The report also blamed the international community for failing to ensure that the peace pact was implemented. "The international community has an enormous physical presence in Sudan today... but it has failed to live up to its envisioned role as a guarantor and seems unwilling to seriously engage the parties politically," the group said.

The war in the south erupted in 1983 when the rebels, led by Garang, rose up against Khartoum to end Arab and Muslim domination and marginalisation of the black, animist and Christian south, claiming at least 1.5 million lives and displacing more than four million.


EU, NATO stress help for U.N. in Darfur
Asscociated Press, 4/3/06

NATO military experts are drawing up plans for increased support to international peacekeepers in Darfur, but the alliance's chief diplomat on Monday again stressed that the deployment of NATO troops was not an option.

Negotiations to resolve the Darfur conflict, which has forced more than two million from their homes and killed tens of thousands, revolve around how to share political power, economic resources and deal with the region's militias. "That can very much be done without speaking of a NATO force," Secretary General Jaap de Hoop Scheffer said. "It's the African Union, it's the U.N. which are the guiding organizations." He told reporters that the military were considering increasing training, planning and transport support to the existing African Union peacekeeping force in Darfur and a U.N. mission that may replace it in September.

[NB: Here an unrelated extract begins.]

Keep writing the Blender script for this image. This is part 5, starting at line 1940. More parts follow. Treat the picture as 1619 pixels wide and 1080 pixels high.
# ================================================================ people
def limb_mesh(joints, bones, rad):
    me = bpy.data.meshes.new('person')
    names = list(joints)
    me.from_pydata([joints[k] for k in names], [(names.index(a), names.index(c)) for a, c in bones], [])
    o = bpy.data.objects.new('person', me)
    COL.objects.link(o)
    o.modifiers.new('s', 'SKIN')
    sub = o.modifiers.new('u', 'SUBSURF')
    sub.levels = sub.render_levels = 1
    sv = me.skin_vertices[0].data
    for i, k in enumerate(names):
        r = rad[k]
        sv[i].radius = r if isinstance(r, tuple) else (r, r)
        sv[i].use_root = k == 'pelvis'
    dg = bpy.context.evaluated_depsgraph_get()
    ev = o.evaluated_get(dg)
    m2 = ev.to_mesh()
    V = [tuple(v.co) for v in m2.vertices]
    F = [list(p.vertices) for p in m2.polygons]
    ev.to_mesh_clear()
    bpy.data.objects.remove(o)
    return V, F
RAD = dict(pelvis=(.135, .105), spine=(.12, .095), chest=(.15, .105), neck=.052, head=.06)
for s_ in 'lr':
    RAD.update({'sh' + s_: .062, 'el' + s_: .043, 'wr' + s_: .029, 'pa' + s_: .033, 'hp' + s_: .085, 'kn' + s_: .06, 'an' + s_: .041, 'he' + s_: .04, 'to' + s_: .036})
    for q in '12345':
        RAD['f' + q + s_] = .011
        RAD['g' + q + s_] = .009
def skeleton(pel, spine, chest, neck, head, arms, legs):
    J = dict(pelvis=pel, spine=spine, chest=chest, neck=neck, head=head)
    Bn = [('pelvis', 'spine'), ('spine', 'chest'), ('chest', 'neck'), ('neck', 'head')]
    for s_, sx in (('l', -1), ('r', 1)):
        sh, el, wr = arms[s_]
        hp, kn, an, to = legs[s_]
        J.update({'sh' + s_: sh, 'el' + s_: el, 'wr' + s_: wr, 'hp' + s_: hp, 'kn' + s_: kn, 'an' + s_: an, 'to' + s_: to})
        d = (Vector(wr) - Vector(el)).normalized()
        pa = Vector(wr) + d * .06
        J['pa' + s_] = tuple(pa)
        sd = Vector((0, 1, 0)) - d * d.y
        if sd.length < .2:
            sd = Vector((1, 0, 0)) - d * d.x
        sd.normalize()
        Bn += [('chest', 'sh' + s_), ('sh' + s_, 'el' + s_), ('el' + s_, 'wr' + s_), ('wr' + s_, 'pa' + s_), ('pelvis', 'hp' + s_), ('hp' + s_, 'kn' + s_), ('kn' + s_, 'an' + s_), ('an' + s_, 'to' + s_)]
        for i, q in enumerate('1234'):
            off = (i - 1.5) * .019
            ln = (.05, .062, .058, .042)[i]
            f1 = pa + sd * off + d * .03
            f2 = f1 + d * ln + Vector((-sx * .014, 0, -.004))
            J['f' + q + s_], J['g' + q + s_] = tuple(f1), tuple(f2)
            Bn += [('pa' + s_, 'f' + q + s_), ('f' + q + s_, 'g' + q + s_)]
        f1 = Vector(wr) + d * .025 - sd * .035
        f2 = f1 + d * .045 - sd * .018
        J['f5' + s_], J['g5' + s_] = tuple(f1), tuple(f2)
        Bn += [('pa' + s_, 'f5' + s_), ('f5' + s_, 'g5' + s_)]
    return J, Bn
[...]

U.N. Secretary-General Kofi Annan called de Hoop Scheffer last week to request additional NATO support for the mission as the AU prepares to hand over to a U.N. force. NATO has said it is willing to extend its existing back up to the African force including airlift, training for officers and planning but not sending European or North American troops.

EU foreign policy chief Javier Solana held talks at NATO headquarters to discuss how the two organizations can cooperate to help end the violence in Darfur. "We are very, very, very concerned with the situation," Solana said. He added that the EU would aim to boost peace talks between the Sudanese government and Darfur rebels in the Nigerian capital, Abuja. "The Abuja talks have to be not only a place where we spend hours and hours and days and days, but they have to come through with a road map, with an end that will allow the international force to be deployed," Solana said.

Talks in Abuja between Sudanese government and Darfur rebel officials slowed last year because of differences within a key Darfur rebel group.